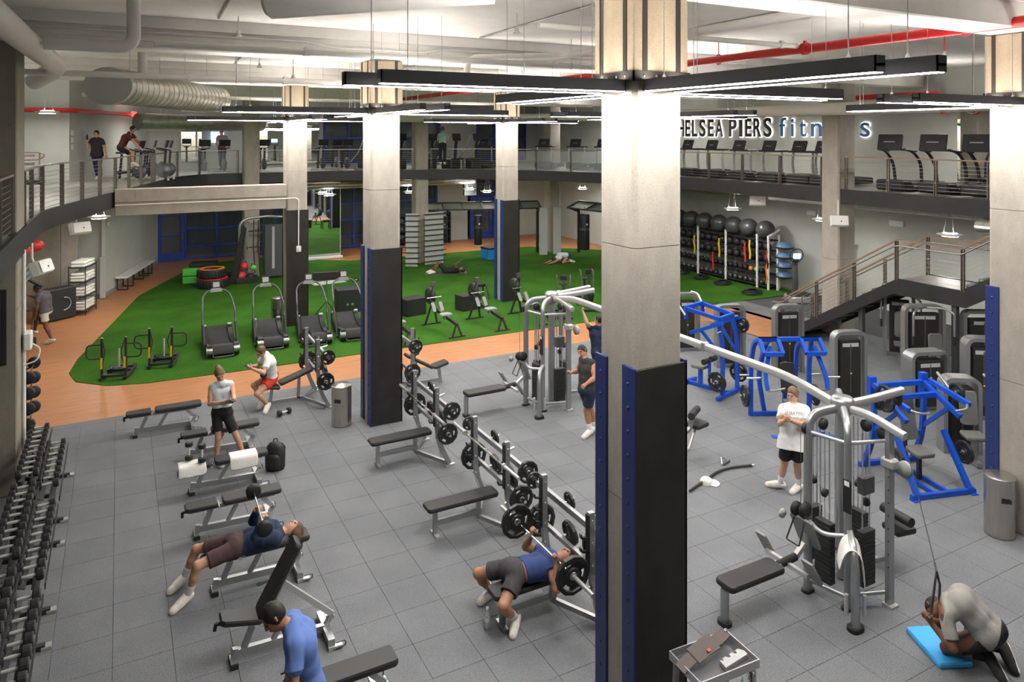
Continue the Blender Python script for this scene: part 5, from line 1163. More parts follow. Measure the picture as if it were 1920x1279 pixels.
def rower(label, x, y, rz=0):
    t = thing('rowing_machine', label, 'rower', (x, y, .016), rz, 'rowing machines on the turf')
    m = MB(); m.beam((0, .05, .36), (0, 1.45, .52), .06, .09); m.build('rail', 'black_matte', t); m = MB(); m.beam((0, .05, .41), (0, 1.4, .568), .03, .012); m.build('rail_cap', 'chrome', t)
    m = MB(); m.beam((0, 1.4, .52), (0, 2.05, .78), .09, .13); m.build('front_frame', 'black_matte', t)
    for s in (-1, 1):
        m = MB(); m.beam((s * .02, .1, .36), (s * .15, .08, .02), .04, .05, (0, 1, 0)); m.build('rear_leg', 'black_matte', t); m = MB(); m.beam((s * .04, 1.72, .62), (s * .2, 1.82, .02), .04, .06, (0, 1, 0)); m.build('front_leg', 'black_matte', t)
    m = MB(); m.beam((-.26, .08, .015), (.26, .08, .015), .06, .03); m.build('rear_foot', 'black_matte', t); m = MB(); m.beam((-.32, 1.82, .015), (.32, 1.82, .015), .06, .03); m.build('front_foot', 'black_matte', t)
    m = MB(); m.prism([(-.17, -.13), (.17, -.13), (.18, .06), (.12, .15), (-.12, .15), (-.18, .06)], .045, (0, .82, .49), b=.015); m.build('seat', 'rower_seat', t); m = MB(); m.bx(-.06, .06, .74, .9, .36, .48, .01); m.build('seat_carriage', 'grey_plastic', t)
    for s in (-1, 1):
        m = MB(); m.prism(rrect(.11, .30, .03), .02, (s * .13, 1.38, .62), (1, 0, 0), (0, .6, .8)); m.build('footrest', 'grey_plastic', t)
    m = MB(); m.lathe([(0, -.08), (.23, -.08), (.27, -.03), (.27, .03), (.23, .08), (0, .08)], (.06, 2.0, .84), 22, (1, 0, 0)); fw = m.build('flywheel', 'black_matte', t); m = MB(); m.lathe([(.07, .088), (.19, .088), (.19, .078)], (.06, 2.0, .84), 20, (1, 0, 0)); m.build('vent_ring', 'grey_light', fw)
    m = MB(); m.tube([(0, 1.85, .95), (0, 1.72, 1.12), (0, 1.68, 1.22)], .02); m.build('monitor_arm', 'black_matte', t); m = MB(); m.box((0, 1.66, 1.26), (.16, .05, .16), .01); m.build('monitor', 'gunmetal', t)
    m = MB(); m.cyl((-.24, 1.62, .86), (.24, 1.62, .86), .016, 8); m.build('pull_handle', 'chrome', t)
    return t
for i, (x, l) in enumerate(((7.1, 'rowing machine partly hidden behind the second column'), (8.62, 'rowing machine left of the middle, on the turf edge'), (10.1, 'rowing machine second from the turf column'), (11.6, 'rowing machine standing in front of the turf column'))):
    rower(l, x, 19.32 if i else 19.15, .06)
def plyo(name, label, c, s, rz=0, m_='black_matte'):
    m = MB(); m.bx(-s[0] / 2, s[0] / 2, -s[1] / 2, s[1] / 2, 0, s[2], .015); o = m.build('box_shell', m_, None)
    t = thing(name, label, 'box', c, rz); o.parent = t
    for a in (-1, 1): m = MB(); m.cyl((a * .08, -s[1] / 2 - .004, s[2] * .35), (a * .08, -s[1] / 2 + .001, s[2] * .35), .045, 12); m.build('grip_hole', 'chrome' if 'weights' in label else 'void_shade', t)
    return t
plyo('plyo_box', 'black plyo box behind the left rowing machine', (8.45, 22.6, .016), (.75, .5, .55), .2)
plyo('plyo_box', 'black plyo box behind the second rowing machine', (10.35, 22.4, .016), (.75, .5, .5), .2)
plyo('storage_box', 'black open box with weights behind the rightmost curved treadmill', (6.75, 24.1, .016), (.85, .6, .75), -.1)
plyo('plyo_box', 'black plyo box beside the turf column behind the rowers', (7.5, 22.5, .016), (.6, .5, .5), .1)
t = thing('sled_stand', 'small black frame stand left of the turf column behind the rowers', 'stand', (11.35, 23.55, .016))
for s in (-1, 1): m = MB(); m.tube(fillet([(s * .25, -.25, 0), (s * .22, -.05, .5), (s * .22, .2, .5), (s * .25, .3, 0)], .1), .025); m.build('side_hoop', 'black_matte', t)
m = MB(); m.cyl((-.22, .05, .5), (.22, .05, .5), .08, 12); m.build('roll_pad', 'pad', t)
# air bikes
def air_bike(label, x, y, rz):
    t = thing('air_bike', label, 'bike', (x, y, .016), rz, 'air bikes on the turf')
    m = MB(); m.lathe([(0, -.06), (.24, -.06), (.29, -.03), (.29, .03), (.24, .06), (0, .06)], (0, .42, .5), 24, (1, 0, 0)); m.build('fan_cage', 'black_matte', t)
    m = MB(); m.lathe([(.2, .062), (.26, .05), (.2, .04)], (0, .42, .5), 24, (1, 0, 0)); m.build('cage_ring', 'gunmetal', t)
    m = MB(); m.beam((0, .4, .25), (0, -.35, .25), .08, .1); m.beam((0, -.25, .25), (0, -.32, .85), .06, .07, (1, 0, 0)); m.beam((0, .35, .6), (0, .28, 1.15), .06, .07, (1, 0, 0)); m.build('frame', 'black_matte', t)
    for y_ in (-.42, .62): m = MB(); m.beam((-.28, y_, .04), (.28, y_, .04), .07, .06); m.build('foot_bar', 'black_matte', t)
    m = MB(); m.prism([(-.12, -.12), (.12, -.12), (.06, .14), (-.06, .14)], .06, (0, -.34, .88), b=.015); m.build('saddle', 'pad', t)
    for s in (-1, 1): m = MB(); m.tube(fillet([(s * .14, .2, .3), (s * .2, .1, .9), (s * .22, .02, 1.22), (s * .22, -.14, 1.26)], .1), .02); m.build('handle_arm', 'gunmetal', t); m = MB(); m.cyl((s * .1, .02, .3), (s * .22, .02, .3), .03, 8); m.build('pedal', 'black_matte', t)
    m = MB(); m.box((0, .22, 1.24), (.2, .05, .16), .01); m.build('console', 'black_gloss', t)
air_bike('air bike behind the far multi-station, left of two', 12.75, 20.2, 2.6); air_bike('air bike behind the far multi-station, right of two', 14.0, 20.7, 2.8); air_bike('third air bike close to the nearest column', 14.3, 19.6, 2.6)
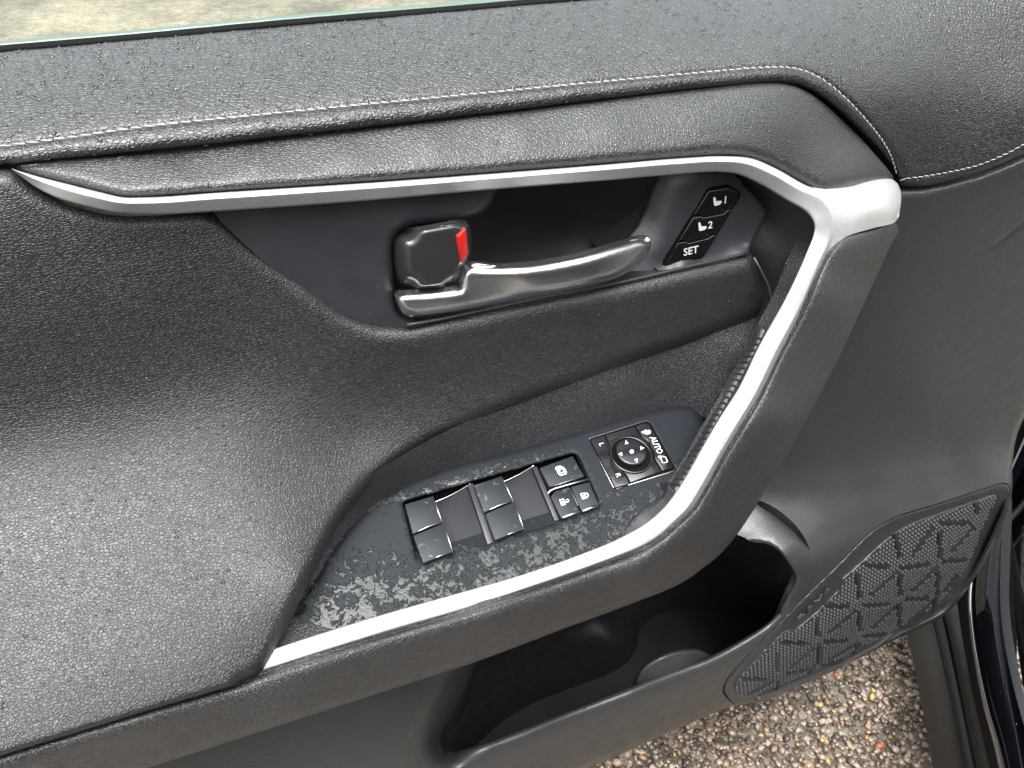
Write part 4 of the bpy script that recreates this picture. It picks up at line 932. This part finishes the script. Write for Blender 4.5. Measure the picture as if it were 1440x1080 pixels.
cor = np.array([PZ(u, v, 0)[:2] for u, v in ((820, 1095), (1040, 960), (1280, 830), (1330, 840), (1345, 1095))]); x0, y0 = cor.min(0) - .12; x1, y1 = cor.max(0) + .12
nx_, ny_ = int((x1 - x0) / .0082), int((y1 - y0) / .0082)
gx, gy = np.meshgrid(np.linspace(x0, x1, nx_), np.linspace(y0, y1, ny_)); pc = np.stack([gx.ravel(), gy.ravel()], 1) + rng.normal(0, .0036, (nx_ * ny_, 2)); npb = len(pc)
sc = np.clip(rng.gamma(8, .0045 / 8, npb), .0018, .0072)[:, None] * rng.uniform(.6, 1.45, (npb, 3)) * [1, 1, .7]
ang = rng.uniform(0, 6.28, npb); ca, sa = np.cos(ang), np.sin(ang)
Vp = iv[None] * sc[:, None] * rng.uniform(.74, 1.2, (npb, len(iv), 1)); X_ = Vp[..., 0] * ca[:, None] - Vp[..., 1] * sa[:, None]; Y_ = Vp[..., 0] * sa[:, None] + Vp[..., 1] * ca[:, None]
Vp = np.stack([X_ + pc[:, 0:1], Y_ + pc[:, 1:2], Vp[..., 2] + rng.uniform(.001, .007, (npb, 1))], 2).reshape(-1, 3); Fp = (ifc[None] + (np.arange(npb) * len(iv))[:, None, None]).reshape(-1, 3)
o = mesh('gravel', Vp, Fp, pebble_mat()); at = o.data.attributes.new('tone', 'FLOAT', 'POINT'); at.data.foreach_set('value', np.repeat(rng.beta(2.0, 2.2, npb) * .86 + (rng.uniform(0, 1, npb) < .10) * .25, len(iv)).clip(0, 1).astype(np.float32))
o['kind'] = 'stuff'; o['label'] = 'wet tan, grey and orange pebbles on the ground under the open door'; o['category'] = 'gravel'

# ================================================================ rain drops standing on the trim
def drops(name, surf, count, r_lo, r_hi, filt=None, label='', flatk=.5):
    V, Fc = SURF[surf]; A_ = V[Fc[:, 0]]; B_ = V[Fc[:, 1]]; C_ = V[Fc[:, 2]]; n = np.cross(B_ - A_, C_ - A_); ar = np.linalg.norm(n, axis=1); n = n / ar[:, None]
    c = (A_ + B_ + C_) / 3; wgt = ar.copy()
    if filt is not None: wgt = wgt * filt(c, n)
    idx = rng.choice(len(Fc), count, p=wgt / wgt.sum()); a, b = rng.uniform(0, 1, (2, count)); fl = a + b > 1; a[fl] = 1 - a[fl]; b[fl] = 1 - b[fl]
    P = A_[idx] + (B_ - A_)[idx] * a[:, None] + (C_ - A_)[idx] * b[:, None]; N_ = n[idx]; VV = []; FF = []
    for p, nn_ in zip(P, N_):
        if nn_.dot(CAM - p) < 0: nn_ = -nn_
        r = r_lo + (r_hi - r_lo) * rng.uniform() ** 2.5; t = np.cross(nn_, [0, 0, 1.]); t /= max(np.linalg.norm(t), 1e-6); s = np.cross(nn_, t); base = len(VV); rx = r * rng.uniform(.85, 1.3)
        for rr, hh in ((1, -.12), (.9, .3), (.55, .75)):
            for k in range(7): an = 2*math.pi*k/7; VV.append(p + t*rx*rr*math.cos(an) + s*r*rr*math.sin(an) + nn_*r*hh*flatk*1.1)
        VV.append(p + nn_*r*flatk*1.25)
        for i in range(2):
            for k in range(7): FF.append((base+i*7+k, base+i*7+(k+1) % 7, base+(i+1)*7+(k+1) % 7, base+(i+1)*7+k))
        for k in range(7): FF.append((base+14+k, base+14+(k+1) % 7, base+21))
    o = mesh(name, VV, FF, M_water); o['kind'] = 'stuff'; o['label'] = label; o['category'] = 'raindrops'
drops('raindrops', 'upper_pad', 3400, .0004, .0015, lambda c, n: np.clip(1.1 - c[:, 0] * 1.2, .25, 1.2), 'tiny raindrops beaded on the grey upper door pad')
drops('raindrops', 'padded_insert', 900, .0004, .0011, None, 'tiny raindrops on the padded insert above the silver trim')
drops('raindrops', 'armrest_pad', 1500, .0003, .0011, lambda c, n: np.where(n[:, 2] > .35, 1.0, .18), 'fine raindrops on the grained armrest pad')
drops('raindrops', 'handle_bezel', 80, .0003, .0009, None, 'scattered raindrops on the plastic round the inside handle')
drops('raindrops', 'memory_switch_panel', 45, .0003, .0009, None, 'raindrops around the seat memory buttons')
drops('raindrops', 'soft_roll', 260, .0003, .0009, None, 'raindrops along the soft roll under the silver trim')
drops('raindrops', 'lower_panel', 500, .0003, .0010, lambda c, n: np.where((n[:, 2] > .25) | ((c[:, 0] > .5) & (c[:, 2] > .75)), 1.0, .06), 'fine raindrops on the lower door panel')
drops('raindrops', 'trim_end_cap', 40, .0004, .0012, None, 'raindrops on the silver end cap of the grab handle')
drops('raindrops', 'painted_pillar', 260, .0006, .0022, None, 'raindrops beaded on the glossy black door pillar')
——
Only lines holding the string "Measure" are wanted; gather each one from the entries above.

Continue the Blender Python script for this scene: part 5, from line 1163. More parts follow. Measure the picture as if it were 1920x1279 pixels.
Write part 4 of the bpy script that recreates this picture. It picks up at line 932. This part finishes the script. Write for Blender 4.5. Measure the picture as if it were 1440x1080 pixels.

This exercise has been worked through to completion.